▶ _PROBLEM REQUIREMENTS_:
Extract each line where the string "parts" shows up.

▶ _DATASET EXTRACT_:
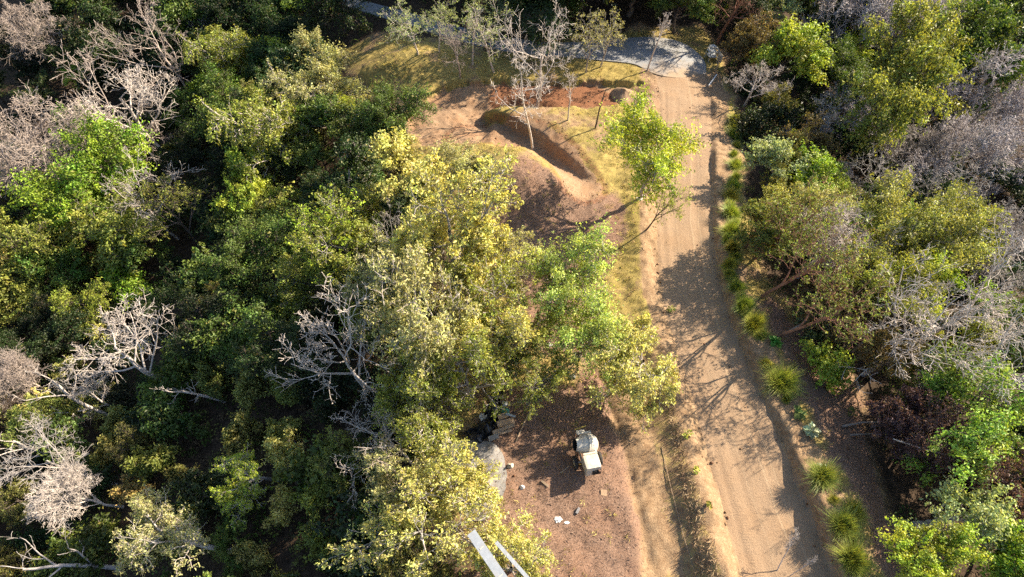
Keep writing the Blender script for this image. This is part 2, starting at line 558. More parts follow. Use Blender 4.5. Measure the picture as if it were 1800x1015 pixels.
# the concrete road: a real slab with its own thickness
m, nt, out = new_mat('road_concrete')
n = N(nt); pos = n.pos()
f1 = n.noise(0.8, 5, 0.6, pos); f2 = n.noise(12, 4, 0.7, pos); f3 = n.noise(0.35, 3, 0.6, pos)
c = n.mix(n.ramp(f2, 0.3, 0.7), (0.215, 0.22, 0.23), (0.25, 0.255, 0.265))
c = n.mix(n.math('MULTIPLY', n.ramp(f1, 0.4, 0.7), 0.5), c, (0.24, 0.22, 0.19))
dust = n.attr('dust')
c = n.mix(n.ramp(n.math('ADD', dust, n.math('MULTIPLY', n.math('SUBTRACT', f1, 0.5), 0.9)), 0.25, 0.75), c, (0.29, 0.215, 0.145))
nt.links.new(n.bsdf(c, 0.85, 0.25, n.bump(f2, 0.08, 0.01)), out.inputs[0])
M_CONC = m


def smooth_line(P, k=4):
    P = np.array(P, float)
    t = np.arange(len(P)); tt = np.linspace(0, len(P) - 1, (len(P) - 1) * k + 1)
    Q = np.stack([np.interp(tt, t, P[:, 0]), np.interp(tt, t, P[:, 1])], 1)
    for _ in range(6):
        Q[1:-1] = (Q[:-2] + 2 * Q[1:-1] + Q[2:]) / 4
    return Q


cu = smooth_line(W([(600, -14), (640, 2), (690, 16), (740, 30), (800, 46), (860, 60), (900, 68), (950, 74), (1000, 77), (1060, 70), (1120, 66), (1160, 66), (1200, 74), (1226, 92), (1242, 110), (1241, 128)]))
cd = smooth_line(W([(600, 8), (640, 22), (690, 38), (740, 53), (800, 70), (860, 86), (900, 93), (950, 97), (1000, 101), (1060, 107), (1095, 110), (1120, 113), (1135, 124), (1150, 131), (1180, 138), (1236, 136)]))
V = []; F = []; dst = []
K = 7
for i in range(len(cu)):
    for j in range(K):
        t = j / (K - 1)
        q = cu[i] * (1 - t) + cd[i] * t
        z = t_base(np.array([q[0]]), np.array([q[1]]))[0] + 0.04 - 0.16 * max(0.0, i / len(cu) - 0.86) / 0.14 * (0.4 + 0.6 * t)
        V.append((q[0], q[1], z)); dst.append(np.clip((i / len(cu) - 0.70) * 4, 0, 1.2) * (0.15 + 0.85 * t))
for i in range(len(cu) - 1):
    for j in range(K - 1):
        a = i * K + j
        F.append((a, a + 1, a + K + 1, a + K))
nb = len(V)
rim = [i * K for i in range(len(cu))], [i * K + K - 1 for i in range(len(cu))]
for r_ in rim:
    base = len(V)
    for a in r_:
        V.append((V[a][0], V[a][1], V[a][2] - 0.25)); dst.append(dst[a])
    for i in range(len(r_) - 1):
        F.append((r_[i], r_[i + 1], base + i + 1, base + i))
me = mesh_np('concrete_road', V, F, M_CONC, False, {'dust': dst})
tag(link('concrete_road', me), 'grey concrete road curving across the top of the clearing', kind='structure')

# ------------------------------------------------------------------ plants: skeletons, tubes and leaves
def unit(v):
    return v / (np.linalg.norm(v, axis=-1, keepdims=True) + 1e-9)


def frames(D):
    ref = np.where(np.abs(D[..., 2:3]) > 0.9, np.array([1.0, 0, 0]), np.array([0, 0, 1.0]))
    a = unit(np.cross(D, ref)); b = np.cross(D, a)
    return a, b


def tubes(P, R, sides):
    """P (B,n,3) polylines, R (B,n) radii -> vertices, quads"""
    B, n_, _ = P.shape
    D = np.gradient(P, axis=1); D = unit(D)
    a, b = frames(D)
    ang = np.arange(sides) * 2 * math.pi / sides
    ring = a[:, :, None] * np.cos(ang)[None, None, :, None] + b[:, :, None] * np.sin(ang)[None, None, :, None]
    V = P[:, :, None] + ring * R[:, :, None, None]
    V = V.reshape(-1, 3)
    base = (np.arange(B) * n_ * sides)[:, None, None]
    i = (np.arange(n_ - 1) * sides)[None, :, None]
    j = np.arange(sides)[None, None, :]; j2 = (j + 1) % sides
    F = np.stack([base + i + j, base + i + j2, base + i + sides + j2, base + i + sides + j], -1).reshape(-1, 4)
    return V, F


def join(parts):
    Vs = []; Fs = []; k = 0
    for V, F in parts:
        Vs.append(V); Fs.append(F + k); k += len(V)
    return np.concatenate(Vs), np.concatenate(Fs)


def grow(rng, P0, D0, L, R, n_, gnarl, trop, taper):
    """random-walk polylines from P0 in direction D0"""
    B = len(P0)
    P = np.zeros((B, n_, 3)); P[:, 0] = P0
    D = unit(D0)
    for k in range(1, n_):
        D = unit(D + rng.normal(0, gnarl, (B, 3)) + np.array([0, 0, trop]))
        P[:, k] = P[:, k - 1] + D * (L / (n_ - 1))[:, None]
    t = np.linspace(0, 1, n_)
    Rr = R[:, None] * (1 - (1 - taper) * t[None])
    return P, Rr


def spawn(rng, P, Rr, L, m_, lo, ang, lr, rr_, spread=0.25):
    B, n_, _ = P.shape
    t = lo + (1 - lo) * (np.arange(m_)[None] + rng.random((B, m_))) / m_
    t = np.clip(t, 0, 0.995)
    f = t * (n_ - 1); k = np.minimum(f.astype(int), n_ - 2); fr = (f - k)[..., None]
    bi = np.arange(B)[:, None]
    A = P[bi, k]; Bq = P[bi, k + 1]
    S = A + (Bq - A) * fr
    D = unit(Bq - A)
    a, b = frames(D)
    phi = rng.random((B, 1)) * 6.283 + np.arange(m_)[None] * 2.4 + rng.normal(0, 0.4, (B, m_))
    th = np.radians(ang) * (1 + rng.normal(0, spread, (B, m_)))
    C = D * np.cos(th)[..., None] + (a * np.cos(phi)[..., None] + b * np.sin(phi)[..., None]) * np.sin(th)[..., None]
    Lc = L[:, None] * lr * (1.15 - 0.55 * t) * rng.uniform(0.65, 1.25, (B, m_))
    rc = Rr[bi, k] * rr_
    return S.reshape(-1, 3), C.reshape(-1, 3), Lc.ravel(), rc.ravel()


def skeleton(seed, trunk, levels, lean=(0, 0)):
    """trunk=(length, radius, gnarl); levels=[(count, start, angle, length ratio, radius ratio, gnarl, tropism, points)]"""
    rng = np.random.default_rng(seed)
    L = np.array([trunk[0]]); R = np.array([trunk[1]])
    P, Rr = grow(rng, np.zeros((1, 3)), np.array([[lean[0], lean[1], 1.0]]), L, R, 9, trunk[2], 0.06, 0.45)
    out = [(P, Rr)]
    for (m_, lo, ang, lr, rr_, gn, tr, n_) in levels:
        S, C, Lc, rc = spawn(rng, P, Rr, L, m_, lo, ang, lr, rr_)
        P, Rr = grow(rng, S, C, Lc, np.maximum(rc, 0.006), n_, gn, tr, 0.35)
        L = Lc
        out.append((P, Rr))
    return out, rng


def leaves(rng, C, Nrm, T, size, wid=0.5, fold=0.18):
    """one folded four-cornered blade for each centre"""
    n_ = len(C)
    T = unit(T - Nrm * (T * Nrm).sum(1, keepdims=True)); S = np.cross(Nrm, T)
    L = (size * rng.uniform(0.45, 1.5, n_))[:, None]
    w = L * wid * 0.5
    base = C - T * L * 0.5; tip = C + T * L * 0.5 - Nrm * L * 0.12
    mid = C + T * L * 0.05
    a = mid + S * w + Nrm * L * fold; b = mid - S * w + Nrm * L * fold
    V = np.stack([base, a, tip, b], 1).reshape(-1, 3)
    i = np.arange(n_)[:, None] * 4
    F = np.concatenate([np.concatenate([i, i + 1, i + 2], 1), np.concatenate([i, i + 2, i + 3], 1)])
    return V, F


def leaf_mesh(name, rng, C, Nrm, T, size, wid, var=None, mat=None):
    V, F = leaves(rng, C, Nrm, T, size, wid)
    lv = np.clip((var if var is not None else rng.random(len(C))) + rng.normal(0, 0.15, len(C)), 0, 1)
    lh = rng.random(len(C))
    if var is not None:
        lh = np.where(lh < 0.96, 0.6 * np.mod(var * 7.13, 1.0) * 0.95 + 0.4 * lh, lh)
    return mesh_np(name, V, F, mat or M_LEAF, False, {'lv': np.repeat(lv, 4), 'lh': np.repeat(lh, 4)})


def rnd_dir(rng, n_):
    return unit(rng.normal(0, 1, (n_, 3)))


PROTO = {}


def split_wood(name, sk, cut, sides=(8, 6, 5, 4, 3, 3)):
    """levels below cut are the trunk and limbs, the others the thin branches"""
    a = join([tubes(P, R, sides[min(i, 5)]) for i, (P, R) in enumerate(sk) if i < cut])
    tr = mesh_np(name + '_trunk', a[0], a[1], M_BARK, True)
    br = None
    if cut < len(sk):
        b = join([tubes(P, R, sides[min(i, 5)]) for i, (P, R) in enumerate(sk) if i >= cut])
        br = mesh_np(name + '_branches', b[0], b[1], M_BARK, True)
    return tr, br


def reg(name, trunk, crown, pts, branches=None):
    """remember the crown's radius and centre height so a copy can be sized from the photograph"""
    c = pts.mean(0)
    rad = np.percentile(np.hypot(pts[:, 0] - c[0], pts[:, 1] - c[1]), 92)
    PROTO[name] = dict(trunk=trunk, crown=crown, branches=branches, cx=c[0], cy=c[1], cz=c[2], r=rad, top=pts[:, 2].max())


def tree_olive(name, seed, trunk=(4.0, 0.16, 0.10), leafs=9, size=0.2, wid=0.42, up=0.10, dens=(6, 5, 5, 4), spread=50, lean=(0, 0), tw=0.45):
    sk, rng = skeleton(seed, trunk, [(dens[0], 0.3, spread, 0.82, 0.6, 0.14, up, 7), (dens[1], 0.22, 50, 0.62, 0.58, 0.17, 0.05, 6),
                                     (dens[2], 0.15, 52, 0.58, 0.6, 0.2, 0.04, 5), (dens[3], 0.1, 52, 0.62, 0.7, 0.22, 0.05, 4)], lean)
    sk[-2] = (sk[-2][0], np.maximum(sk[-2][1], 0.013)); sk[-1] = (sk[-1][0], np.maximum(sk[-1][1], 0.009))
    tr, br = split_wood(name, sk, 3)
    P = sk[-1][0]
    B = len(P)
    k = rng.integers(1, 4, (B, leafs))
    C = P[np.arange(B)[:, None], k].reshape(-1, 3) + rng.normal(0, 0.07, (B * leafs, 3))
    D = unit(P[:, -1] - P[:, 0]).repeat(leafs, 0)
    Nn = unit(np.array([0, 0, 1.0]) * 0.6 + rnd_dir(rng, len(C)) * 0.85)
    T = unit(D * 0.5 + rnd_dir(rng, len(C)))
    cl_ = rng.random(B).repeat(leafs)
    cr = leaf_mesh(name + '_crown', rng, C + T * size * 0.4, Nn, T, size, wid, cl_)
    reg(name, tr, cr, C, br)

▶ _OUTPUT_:
Keep writing the Blender script for this image. This is part 2, starting at line 558. More parts follow. Use Blender 4.5. Measure the picture as if it were 1800x1015 pixels.
def join(parts):
    for V, F in parts:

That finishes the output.